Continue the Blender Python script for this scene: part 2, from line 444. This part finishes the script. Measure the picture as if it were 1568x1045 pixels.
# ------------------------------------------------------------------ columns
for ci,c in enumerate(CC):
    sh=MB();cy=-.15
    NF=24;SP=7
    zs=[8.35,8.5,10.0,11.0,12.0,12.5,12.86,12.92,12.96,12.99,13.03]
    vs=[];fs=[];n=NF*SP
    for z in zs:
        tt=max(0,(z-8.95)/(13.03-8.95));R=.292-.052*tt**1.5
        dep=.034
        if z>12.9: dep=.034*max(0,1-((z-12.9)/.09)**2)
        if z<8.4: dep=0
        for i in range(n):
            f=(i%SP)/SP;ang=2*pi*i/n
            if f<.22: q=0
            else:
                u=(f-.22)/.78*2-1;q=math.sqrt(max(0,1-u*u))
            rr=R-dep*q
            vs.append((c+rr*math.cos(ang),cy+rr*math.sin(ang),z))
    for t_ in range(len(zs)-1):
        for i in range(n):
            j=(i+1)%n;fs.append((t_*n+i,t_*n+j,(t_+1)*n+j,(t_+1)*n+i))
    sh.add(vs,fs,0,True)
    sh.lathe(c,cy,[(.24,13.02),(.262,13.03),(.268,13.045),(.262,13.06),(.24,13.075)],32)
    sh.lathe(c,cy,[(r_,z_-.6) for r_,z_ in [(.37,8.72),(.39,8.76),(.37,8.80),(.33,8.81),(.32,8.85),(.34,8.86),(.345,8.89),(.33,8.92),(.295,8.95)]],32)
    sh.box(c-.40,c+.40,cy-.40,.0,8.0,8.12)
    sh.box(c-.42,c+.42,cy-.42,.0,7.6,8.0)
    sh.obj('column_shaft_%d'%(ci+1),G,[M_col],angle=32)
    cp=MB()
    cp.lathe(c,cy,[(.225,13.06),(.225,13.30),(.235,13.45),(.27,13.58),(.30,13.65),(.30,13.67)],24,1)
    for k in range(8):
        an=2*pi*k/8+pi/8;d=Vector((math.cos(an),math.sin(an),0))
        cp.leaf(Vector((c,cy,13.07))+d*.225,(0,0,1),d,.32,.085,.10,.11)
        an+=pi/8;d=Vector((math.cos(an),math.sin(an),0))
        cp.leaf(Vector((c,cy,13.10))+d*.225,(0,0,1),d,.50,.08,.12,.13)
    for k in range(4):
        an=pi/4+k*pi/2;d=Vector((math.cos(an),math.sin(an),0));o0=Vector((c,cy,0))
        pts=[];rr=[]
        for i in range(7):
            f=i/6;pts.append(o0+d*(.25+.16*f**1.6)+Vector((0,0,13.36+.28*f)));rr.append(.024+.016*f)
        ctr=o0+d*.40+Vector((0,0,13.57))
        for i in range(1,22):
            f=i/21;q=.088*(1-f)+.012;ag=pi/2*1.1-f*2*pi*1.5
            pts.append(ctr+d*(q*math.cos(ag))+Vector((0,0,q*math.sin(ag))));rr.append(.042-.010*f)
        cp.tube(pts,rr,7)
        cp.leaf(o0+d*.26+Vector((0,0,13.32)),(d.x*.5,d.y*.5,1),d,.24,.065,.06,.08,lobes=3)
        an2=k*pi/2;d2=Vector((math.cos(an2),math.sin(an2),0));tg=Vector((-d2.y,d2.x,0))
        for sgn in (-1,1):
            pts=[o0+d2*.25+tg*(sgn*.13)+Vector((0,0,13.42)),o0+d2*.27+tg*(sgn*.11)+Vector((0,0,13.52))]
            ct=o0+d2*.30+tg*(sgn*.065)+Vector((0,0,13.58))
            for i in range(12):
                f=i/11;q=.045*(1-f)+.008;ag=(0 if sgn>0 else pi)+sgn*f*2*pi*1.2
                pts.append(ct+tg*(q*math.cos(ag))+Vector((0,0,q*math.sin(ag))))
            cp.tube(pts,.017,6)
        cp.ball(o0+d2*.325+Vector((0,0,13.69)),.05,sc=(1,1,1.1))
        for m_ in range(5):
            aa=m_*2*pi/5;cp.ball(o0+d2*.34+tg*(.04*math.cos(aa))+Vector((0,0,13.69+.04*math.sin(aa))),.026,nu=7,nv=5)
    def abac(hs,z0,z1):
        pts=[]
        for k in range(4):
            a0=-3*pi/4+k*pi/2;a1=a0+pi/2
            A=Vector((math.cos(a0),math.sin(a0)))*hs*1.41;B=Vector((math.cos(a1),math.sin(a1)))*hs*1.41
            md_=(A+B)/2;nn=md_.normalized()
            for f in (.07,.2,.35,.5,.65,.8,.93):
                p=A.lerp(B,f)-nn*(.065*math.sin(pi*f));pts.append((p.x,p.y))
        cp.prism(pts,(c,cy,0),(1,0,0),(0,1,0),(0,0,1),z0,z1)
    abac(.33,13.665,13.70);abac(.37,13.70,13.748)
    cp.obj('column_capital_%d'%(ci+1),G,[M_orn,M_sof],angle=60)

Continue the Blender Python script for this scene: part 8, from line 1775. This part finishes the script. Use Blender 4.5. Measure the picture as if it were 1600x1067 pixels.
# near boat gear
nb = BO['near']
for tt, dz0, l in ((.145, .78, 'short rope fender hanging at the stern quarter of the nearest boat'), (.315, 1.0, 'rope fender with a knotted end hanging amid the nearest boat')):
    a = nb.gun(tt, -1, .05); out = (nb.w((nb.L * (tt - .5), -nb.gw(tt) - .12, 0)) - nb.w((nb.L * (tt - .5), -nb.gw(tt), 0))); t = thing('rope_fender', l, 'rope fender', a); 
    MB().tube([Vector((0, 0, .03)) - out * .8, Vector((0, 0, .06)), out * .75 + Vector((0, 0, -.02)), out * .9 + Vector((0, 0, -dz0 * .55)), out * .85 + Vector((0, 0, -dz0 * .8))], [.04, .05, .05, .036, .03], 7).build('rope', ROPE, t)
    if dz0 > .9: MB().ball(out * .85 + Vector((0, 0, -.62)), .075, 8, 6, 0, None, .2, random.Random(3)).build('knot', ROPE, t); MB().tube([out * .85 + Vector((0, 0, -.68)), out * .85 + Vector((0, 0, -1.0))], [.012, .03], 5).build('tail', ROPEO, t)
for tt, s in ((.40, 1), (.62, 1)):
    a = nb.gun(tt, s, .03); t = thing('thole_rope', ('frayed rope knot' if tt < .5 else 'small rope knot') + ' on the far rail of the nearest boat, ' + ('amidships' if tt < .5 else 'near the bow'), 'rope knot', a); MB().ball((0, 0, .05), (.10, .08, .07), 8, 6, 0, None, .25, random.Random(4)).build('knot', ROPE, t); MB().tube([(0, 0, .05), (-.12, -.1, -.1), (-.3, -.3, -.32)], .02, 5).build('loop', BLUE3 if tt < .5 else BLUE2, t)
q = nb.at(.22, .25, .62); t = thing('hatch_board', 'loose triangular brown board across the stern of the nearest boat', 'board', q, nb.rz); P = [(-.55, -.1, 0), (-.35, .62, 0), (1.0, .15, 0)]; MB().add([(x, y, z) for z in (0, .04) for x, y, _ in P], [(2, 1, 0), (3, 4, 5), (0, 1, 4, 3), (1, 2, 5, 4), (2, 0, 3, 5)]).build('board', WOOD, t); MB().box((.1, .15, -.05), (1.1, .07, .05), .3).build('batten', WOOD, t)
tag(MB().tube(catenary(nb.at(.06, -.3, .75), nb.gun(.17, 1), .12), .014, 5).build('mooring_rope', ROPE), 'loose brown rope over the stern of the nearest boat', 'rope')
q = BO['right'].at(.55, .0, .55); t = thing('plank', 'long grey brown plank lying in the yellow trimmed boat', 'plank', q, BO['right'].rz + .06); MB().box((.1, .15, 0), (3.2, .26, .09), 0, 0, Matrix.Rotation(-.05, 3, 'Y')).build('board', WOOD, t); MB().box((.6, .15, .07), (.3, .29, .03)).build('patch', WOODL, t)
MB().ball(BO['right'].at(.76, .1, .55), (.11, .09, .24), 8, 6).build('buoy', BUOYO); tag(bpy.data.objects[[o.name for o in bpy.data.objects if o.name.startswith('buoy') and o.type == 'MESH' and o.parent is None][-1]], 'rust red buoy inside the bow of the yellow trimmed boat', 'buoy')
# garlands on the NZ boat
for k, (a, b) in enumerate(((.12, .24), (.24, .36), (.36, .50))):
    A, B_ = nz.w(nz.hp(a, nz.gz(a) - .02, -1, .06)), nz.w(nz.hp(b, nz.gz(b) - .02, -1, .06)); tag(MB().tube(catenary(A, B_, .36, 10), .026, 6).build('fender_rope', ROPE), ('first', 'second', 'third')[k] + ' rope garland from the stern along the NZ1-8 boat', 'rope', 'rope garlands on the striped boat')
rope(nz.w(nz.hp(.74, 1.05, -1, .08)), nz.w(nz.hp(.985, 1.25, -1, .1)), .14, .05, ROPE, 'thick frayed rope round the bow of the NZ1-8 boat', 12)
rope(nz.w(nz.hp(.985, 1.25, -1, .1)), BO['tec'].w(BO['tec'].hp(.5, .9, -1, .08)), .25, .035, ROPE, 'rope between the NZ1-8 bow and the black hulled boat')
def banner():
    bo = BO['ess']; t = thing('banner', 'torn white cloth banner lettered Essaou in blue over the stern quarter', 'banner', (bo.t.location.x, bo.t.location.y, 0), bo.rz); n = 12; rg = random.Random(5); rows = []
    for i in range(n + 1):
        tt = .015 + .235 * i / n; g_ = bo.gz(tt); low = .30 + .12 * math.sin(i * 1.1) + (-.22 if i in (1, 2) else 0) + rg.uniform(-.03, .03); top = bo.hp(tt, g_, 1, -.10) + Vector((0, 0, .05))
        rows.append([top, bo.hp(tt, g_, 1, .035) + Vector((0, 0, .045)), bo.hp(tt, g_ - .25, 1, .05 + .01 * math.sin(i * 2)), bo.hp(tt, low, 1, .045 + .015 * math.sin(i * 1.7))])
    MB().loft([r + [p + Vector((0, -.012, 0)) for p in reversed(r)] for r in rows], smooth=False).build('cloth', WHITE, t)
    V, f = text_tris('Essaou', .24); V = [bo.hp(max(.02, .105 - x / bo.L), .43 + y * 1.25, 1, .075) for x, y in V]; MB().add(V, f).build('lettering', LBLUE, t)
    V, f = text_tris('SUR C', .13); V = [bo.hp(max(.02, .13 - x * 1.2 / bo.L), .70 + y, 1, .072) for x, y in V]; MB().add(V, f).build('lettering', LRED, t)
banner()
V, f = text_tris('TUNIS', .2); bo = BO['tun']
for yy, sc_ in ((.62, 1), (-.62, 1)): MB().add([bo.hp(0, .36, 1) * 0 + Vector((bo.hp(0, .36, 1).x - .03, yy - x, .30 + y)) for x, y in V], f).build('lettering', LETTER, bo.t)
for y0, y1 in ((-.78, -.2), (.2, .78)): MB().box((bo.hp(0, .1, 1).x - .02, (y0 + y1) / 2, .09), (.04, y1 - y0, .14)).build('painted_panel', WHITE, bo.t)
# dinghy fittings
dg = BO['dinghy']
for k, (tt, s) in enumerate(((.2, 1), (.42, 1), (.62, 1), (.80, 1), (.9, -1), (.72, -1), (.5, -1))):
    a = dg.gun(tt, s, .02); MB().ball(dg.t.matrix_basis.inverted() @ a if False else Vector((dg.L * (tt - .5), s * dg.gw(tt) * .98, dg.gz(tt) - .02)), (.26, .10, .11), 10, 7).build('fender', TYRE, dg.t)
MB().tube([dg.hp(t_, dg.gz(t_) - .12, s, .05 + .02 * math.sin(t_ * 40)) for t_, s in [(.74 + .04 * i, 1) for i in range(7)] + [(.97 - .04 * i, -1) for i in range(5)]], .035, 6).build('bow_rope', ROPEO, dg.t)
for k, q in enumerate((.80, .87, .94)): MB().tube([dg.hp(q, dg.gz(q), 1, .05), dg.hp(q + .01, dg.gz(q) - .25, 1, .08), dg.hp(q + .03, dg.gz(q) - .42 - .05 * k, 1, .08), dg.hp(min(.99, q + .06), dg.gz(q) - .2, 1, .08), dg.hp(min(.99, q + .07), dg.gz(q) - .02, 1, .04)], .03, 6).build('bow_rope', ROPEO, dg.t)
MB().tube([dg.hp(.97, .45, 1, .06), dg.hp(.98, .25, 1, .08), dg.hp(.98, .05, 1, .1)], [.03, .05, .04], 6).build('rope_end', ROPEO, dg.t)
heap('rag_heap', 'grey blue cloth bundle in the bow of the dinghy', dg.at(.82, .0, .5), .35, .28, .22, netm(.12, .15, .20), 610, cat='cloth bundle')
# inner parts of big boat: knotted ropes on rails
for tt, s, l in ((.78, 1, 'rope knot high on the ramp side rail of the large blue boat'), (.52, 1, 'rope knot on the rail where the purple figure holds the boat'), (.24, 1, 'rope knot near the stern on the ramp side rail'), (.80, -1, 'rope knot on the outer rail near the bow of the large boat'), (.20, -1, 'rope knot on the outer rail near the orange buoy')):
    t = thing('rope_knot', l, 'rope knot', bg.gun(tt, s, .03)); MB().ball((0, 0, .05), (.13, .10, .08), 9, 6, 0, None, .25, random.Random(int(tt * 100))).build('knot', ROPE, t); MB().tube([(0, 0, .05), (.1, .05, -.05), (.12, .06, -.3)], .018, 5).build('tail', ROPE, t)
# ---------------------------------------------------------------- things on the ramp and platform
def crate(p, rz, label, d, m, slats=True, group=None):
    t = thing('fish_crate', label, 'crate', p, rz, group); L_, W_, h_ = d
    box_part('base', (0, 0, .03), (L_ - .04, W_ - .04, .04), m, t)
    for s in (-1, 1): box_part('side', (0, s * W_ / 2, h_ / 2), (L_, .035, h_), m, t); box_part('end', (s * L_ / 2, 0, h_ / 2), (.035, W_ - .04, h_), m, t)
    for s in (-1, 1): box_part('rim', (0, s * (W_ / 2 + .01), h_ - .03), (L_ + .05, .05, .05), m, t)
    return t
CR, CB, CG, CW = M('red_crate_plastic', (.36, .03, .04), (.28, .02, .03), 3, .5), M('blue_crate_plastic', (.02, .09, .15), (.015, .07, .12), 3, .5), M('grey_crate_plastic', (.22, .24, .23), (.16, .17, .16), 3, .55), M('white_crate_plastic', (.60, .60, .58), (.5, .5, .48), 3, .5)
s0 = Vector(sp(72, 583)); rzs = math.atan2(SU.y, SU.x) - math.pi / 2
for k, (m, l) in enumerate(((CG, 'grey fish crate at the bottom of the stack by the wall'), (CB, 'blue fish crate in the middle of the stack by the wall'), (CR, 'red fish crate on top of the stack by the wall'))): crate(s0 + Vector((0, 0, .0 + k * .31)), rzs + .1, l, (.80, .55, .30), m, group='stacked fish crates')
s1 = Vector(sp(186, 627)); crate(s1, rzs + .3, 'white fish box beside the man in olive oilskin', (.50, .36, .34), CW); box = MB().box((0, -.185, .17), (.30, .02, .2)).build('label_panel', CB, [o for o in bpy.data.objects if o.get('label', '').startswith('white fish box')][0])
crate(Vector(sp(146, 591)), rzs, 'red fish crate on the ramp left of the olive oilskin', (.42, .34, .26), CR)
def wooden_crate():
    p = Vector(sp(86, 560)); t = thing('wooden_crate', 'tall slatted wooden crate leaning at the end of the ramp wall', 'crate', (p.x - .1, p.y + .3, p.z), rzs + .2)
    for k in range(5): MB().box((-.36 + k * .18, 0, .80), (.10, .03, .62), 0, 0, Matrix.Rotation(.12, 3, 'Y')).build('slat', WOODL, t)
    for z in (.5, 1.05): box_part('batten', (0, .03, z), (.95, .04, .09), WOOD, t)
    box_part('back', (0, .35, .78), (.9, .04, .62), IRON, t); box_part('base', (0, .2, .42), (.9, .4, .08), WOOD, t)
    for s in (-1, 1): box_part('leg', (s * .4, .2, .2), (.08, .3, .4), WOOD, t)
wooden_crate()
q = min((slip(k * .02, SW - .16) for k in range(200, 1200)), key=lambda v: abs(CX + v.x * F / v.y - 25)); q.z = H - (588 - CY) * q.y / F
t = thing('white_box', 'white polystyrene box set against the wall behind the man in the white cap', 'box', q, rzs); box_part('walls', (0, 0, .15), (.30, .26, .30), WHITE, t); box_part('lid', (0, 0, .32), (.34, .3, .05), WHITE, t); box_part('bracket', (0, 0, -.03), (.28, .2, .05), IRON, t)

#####

[PROBLEM TO WORK ON] Find the string "Blender" in the entries above and return each line that holds it.

[EXERCISE RESULT]
Continue the Blender Python script for this scene: part 2, from line 444. This part finishes the script. Measure the picture as if it were 1568x1045 pixels.
Continue the Blender Python script for this scene: part 8, from line 1775. This part finishes the script. Use Blender 4.5. Measure the picture as if it were 1600x1067 pixels.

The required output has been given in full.